(Scene script records)
━━━━━━━━

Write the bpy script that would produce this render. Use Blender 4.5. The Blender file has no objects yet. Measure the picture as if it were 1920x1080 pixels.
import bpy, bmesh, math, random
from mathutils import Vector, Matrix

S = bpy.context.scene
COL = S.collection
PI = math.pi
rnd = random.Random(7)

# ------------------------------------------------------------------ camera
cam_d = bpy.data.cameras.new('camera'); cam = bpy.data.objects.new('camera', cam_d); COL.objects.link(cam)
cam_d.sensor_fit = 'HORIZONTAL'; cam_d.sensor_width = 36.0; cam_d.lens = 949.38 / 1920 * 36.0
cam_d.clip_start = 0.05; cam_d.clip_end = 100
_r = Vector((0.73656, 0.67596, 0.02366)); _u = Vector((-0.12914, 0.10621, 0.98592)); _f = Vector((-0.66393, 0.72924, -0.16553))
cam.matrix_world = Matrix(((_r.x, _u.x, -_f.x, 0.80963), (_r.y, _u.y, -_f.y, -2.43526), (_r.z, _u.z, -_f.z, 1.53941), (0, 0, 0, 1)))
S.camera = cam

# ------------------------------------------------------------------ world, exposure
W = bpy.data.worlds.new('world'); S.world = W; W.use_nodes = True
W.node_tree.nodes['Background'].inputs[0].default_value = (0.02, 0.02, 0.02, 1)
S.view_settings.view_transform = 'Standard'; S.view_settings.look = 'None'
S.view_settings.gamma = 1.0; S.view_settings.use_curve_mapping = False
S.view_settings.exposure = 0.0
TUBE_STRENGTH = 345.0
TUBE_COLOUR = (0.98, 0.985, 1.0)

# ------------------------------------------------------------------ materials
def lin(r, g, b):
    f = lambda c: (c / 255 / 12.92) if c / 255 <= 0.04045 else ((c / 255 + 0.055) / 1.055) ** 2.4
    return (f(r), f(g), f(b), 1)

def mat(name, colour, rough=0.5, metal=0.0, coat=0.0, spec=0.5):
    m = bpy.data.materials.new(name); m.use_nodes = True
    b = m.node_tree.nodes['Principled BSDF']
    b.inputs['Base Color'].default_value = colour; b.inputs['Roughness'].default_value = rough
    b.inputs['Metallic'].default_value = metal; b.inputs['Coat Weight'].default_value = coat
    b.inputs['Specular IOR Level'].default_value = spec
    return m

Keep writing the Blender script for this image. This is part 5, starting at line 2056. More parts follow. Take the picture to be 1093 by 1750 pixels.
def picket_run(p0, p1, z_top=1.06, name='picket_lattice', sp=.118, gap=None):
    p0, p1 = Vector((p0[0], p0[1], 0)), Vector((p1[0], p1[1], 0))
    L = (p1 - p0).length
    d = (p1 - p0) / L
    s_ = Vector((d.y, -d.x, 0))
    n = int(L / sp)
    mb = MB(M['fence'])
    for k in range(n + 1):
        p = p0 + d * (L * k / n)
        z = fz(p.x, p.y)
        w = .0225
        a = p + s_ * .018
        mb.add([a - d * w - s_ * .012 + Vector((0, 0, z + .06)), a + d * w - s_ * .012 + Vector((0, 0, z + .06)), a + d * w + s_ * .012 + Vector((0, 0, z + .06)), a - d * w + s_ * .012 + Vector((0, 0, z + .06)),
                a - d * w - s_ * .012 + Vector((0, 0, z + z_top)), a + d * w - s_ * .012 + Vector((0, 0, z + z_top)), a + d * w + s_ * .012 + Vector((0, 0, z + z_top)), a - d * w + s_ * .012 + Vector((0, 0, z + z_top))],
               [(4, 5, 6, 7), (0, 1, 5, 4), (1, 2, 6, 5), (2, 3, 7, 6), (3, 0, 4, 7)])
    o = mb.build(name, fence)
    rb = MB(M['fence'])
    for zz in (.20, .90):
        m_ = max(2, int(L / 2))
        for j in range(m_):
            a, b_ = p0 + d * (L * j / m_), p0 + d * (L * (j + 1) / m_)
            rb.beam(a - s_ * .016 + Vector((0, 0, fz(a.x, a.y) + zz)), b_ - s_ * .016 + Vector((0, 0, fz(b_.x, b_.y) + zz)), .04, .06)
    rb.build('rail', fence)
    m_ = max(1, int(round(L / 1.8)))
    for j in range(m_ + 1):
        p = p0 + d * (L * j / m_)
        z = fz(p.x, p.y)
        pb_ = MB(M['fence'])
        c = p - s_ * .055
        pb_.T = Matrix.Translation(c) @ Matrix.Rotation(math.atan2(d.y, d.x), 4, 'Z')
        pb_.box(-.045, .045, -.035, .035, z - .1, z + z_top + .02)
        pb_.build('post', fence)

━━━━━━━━

*Work instructions*. Copy out every entry again, exactly as it was given.

*Task answer*.
Write the bpy script that would produce this render. Use Blender 4.5. The Blender file has no objects yet. Measure the picture as if it were 1920x1080 pixels.
import bpy, bmesh, math, random
from mathutils import Vector, Matrix

S = bpy.context.scene
COL = S.collection
PI = math.pi
rnd = random.Random(7)

# ------------------------------------------------------------------ camera
cam_d = bpy.data.cameras.new('camera'); cam = bpy.data.objects.new('camera', cam_d); COL.objects.link(cam)
cam_d.sensor_fit = 'HORIZONTAL'; cam_d.sensor_width = 36.0; cam_d.lens = 949.38 / 1920 * 36.0
cam_d.clip_start = 0.05; cam_d.clip_end = 100
_r = Vector((0.73656, 0.67596, 0.02366)); _u = Vector((-0.12914, 0.10621, 0.98592)); _f = Vector((-0.66393, 0.72924, -0.16553))
cam.matrix_world = Matrix(((_r.x, _u.x, -_f.x, 0.80963), (_r.y, _u.y, -_f.y, -2.43526), (_r.z, _u.z, -_f.z, 1.53941), (0, 0, 0, 1)))
S.camera = cam

# ------------------------------------------------------------------ world, exposure
W = bpy.data.worlds.new('world'); S.world = W; W.use_nodes = True
W.node_tree.nodes['Background'].inputs[0].default_value = (0.02, 0.02, 0.02, 1)
S.view_settings.view_transform = 'Standard'; S.view_settings.look = 'None'
S.view_settings.gamma = 1.0; S.view_settings.use_curve_mapping = False
S.view_settings.exposure = 0.0
TUBE_STRENGTH = 345.0
TUBE_COLOUR = (0.98, 0.985, 1.0)

# ------------------------------------------------------------------ materials
def lin(r, g, b):
    f = lambda c: (c / 255 / 12.92) if c / 255 <= 0.04045 else ((c / 255 + 0.055) / 1.055) ** 2.4
    return (f(r), f(g), f(b), 1)

def mat(name, colour, rough=0.5, metal=0.0, coat=0.0, spec=0.5):
    m = bpy.data.materials.new(name); m.use_nodes = True
    b = m.node_tree.nodes['Principled BSDF']
    b.inputs['Base Color'].default_value = colour; b.inputs['Roughness'].default_value = rough
    b.inputs['Metallic'].default_value = metal; b.inputs['Coat Weight'].default_value = coat
    b.inputs['Specular IOR Level'].default_value = spec
    return m

Keep writing the Blender script for this image. This is part 5, starting at line 2056. More parts follow. Take the picture to be 1093 by 1750 pixels.
def picket_run(p0, p1, z_top=1.06, name='picket_lattice', sp=.118, gap=None):
    p0, p1 = Vector((p0[0], p0[1], 0)), Vector((p1[0], p1[1], 0))
    L = (p1 - p0).length
    d = (p1 - p0) / L
    s_ = Vector((d.y, -d.x, 0))
    n = int(L / sp)
    mb = MB(M['fence'])
    for k in range(n + 1):
        p = p0 + d * (L * k / n)
        z = fz(p.x, p.y)
        w = .0225
        a = p + s_ * .018
        mb.add([a - d * w - s_ * .012 + Vector((0, 0, z + .06)), a + d * w - s_ * .012 + Vector((0, 0, z + .06)), a + d * w + s_ * .012 + Vector((0, 0, z + .06)), a - d * w + s_ * .012 + Vector((0, 0, z + .06)),
                a - d * w - s_ * .012 + Vector((0, 0, z + z_top)), a + d * w - s_ * .012 + Vector((0, 0, z + z_top)), a + d * w + s_ * .012 + Vector((0, 0, z + z_top)), a - d * w + s_ * .012 + Vector((0, 0, z + z_top))],
               [(4, 5, 6, 7), (0, 1, 5, 4), (1, 2, 6, 5), (2, 3, 7, 6), (3, 0, 4, 7)])
    o = mb.build(name, fence)
    rb = MB(M['fence'])
    for zz in (.20, .90):
        m_ = max(2, int(L / 2))
        for j in range(m_):
            a, b_ = p0 + d * (L * j / m_), p0 + d * (L * (j + 1) / m_)
            rb.beam(a - s_ * .016 + Vector((0, 0, fz(a.x, a.y) + zz)), b_ - s_ * .016 + Vector((0, 0, fz(b_.x, b_.y) + zz)), .04, .06)
    rb.build('rail', fence)
    m_ = max(1, int(round(L / 1.8)))
    for j in range(m_ + 1):
        p = p0 + d * (L * j / m_)
        z = fz(p.x, p.y)
        pb_ = MB(M['fence'])
        c = p - s_ * .055
        pb_.T = Matrix.Translation(c) @ Matrix.Rotation(math.atan2(d.y, d.x), 4, 'Z')
        pb_.box(-.045, .045, -.035, .035, z - .1, z + z_top + .02)
        pb_.build('post', fence)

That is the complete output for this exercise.